Ex KGB spy sure of poison hit in NZ

By Derek Cheng

Karpichkov is suing the MI5, for invasion of privacy, harassment and unlawful surveillance. Photo / Supplied
Karpichkov is suing the MI5, for invasion of privacy, harassment and unlawful surveillance. Photo / Supplied

Boris Karpichkov admits that he comes across as paranoid and a little nuts.

The former KGB spy barely had time to see the sights of New Zealand during his 15-month stay, because he was sure he was being watched, taped, followed and that an attempt was made on his life.

Mr Karpichkov, 51, speaking to the Herald from his home in London, still has many unanswered questions.

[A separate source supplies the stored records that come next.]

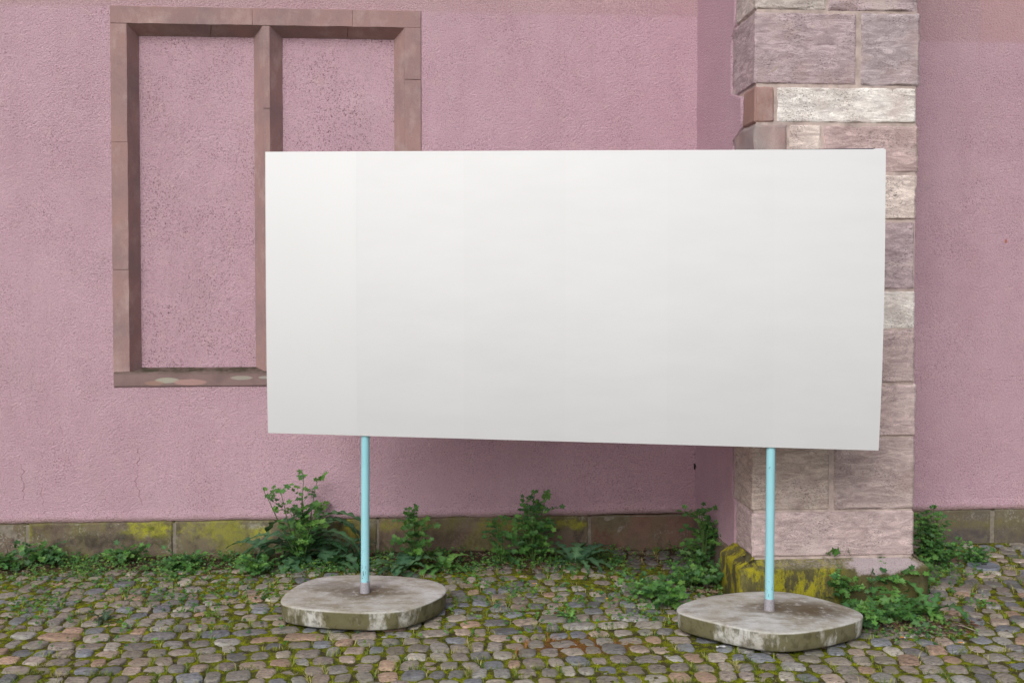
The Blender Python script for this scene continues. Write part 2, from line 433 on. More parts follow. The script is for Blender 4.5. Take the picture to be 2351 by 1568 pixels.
sm.build('surround', M['frame'], win)
# mullion
mm = MB(); zj = [fz0]+yz([560, 250])+[fz1]
for k, (a, b) in enumerate(zip(zj, zj[1:])):
    t = TON(); rough_block(mm, lf[0][1], lf[1][0], PR, .05, a+g*.5, b-g*.5, t, .08, .003, .0012, 'FLR', seed=k+70)
    za = bz0 if k == 0 else a+g*.5; zb = bz1 if k == len(zj)-2 else b-g*.5
    splay(mm, [(lf[0][1], PR+.002, b-g*.5), (lf[0][1], PR+.002, a+g*.5), (lb[0][1], D, za), (lb[0][1], D, zb)], t)
    splay(mm, [(lf[1][0], PR+.002, a+g*.5), (lf[1][0], PR+.002, b-g*.5), (lb[1][0], D, zb), (lb[1][0], D, za)], t)
mm.build('mullion', M['frame'], win)
# sill with weathered top
n = NT('sill_stone'); t = n.attr()
c = n.mix(n.ramp(n.noise(6, 4), (.4, 0), (.7, .6)), t, (.15, .105, .10))
for (x, y, r, sx, sz, cc, a) in ((385, 873, .075, 1.5, .35, (.38, .37, .30), .85), (437, 877, .085, 1.8, .35, (.40, .25, .23), .9),
                           (555, 867, .065, 1.6, .30, (.36, .34, .29), .8), (355, 879, .06, 1.5, .35, (.36, .22, .17), .6), (610, 866, .045, 1.4, .3, (.36, .36, .31), .8)):
    m = n.spot(onY(x, y), r, .25, n.noise(14, 3), .02, sx=sx, sz=sz); c = n.mix(n.math('MULTIPLY', m, a), c, cc)
up = n.n('ShaderNodeSeparateXYZ'); n.L(n.geo.outputs['Normal'], up.inputs[0])
c = n.mix(n.math('MULTIPLY', n.step(n.Z, fz0-.03, fz0+.01), n.ramp(n.noise(12, 4, .7, n.mapping((1, 1, 2))), (.38, .3), (.6, 1))), c, (.055, .052, .03))
M['sill'] = n.out(c, .9, n.bump(n.noise(60, 4, .7), .5, .006), .15)
si = MB(); t = (.245, .168, .162)
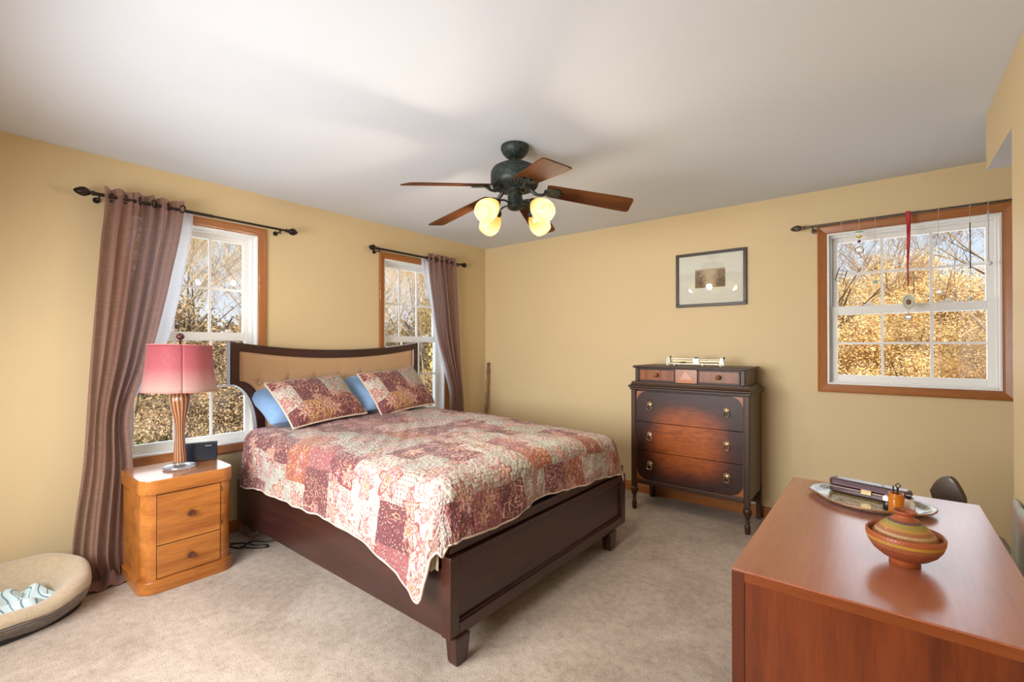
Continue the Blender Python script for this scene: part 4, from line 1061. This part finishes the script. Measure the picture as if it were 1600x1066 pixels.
for k in range(4):
    az = R(VA + 45 + 90 * k); d = Vector((cos(az), sin(az), 0))
    ar = MB()
    pts = catmull([d * .036 + Vector((0, 0, -.330)), d * .075 + Vector((0, 0, -.322)), d * .108 + Vector((0, 0, -.328)), d * .136 + Vector((0, 0, -.348))], 6)
    ar.tube(pts, .0055, 8)
    ax = (d * sin(R(52)) + Vector((0, 0, -cos(R(52))))).normalized()
    base = d * .136 + Vector((0, 0, -.346))
    Mz = Vector((0, 0, 1)).rotation_difference(ax).to_matrix().to_4x4()
    ar.lathe([(0, -.012), (.016, -.010), (.024, .002), (.026, .020), (.022, .026), (0, .026)], 24, base, Mz)
    ao = ar.build('light_arm', M_PAT, fan, smooth=True)
    Mloc = Matrix.Translation(base + ax * .012) @ Mz
    sg = MB().shell([(.022, 0), (.030, .010), (.046, .032), (.056, .058), (.060, .080), (.058, .102), (.050, .122), (.046, .128)], 40,
                    rfun=lambda r, z, a: r * (1 + .02 * cos(3 * a) * (z / .12)))
    so = sg.build('glass_shade', M_LIT, ao, smooth='all', solid=.003); so.matrix_local = Mloc
    bb = MB().sphere((0, 0, .055), .024, 16, 10, (1, 1, 1.35)).build('bulb', M_BULB, ao, smooth='all'); bb.matrix_local = Mloc
    L = light('fan_lamp', 'POINT', (0, 0, 0), 13, (1, .84, .62), radius=.03); L.parent = ao; L.matrix_local = Mloc @ Matrix.Translation((0, 0, .118))

# ================================================================== PICTURE, STICK, DOG BED, CORDS
pc = thing('framed_picture', 'small etching of trees in a wide cream mat and dark frame on the back wall', 'picture', (2.490, -.002, 1.869))
M_FR = plain('dark_frame', (.030, .020, .014), .4, coat=.2)
M_MATB = plain('cream_mat_board', (.78, .72, .64), .8)
fm = MB(); hw, hh = .276, .225
for a, b, c, d in ((-hw, hw, hh - .024, hh), (-hw, hw, -hh, -hh + .024), (-hw, -hw + .024, -hh + .024, hh - .024), (hw - .024, hw, -hh + .024, hh - .024)): fm.box(a, b, -.024, 0, c, d)
fm.build('frame', M_FR, pc, bevel=.003)
MB().box(-hw + .02, hw - .02, -.010, -.004, -hh + .02, hh - .02).build('mat_board', M_MATB, pc)
def etching():
    t = NT('tree_etching'); v = t.coord(); s = t.n('SeparateXYZ', {0: v}); x, z = s.outputs[0], s.outputs[2]
    n = t.noise(t.map(v, (60, 1, 26)), 1, 4, .8); n2 = t.noise(v, 130, 4, .8)
    tree = t.math('MULTIPLY', t.step(t.math('ABSOLUTE', x), .015, .075), t.math('LESS_THAN', z, .075))
    low = t.step(z, .045, -.05)
    f = t.math('ADD', t.math('ADD', t.math('MULTIPLY', tree, .20), t.math('MULTIPLY', low, .10)), t.math('ADD', t.math('MULTIPLY', n, .5), t.math('MULTIPLY', n2, .35)))
    c = t.ramp(f, [(.42, (.62, .47, .33)), (.56, (.48, .33, .21)), (.66, (.20, .12, .07))])
    t.p(Base_Color=c, Roughness=.7); return t.m
MB().box(-.118, .118, -.0115, -.0098, -.070, .085).build('etching', etching(), pc)
MB().box(-hw + .022, hw - .022, -.0165, -.0150, -hh + .022, hh - .022).build('glazing', M_GLASS, pc)

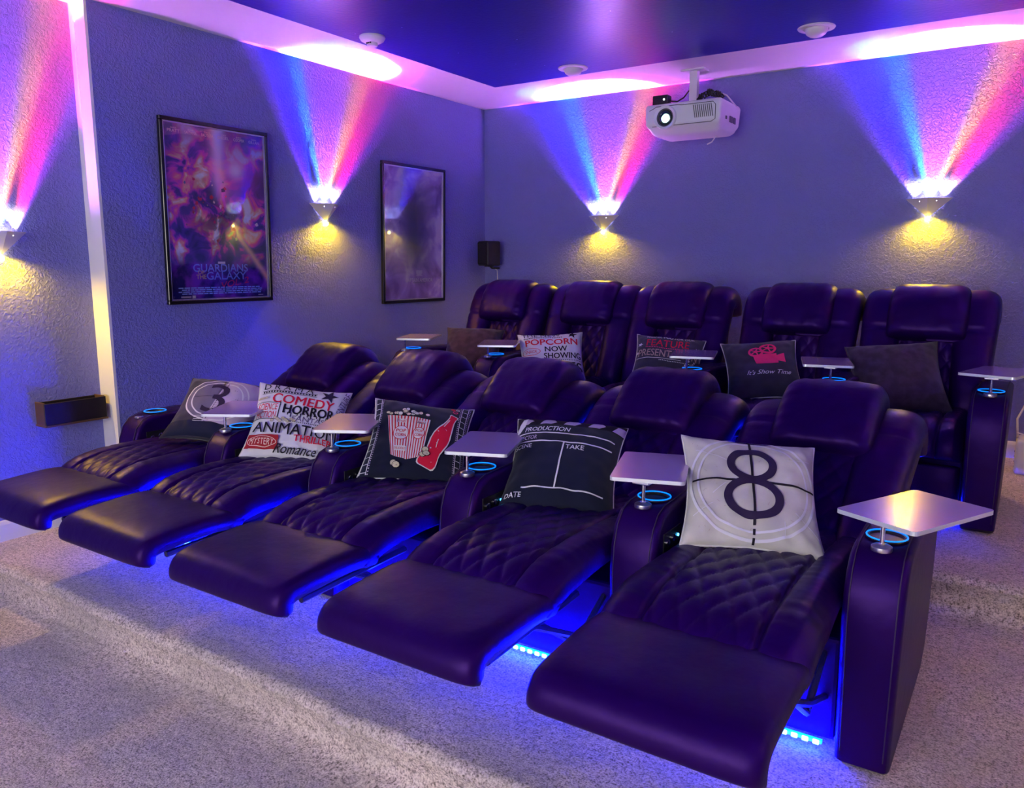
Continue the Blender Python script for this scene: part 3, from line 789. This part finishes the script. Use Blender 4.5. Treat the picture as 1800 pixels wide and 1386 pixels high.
# popcorn and bottle
k = Ink()
for x in (-.455, .425):
    for s_ in (-.030, .030): k.line((x + s_, -.48), (x + s_, .48), .007, 'white')
    for i in range(13): k.line((x - .03, -.46 + i * .077), (x + .03, -.46 + i * .077), .006, 'white'); k.layer -= 1
    k.dots(x - .045, x - .0449, -.48, 2, .001, 'white')
    for i in range(40): k.rect(x - .052, x - .040, -.48 + i * .0245, -.47 + i * .0245, 'lilac'); k.rect(x + .040, x + .052, -.48 + i * .0245, -.47 + i * .0245, 'lilac'); k.layer -= 2
    k.layer += 2
k.poly([(-.335, .195), (-.10, .19), (-.075, -.325), (-.225, -.285)], 'pale')
k.poly([(-.10, .19), (.095, .165), (.07, -.27), (-.075, -.325)], 'pale')
for i in range(7):
    a = i / 7 + .02; b = a + .055
    k.poly([(-.335 + .235 * a, .195), (-.335 + .235 * b, .195), (-.225 + .15 * b, -.285 - .04 * b), (-.225 + .15 * a, -.285 - .04 * a)], 'red'); k.layer -= 1
    k.poly([(-.10 + .195 * a, .19 - .025 * a), (-.10 + .195 * b, .19 - .025 * b), (-.075 + .145 * b, -.325 + .055 * b), (-.075 + .145 * a, -.325 + .055 * a)], 'red'); k.layer -= 1
k.layer += 2
for cx, cy, rx, ry in ((-.165, -.02, .078, .088), (.005, -.01, .056, .072)):
    k.disc(cx, cy, rx, ry, 'red'); k.disc(cx, cy, rx - .007, ry - .007, 'pale'); k.text('POP', cx, cy + .026, rx * 1.25, ry * .42, 'red', .03); k.text('CORN', cx, cy - .026, rx * 1.35, ry * .42, 'red', .03)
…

"I sincerely believe that somebody tried to take me out, and I want to know why, what for, and who."

He is certain that the Security Intelligence Service was watching him, perhaps on behalf of MI5, a British secret service agency, or it could have been Russian intelligence agencies, who he used to work for before becoming a double agent.

In 2009 he received a letter from the SIS director Warren Tucker, who neither confirmed nor denied that the SIS had any information on Mr Karpichkov.

When asked if he was paranoid or a bit crazy, Mr Karpichkov said: "Other people from my profession are paranoid as well. Everything I am talking about could seem like paranoia, but unfortunately it's happened."

Mr Karpichkov was a Russian spy in Latvia, but in 1995 began passing information to the Latvian Government and its Western allies.

When he was discovered in 1998, he fled to London, but became frustrated after eight years of being mucked around by immigration authorities.

In June 2006, when an agent told him his life could be in danger if he stayed in the UK, Mr Karpichkov flew to Auckland on a forged Lithuanian passport.

"It was expensive. I got it through British-based Russian organised crime.

"I tried to find work [in Auckland] but it was impossible. Who will employ a person whose immigration status is uncertain?"

He is currently suing the British secret service, the MI5, for invasion of privacy, harassment and unlawful surveillance - something he says the SIS did to him in Auckland.

"I have been quite thoroughly trained to notice if I'm under surveillance," Mr Karpichkov said. "I didn't pay too much attention until my health began to be affected."

In Auckland's Queen St in November 2006, a person who looked like a "common beggar" attacked him and tried to steal his laptop while throwing a dust-like substance at him.

In the months that followed, he lost more than 20kg and his body hair started falling out. He now believes he was poisoned.

"I was quite a fat man, and what happened to me within two or three months I still can't figure out."

He kept a database of documents and pictures, including of several cars that visited him often but were all registered to fake addresses.

He had hoped to gain refugee status and then bring his wife and two children to New Zealand, but his application was initially declined. He appealed to the Refugee Status Appeals Authority, but it was still being considered when he flew back to the UK - on the same forged Lithuanian passport.

"I left because my health became too bad. Basically, I thought I was going to die."

Now a British citizen, his health has since stabilised.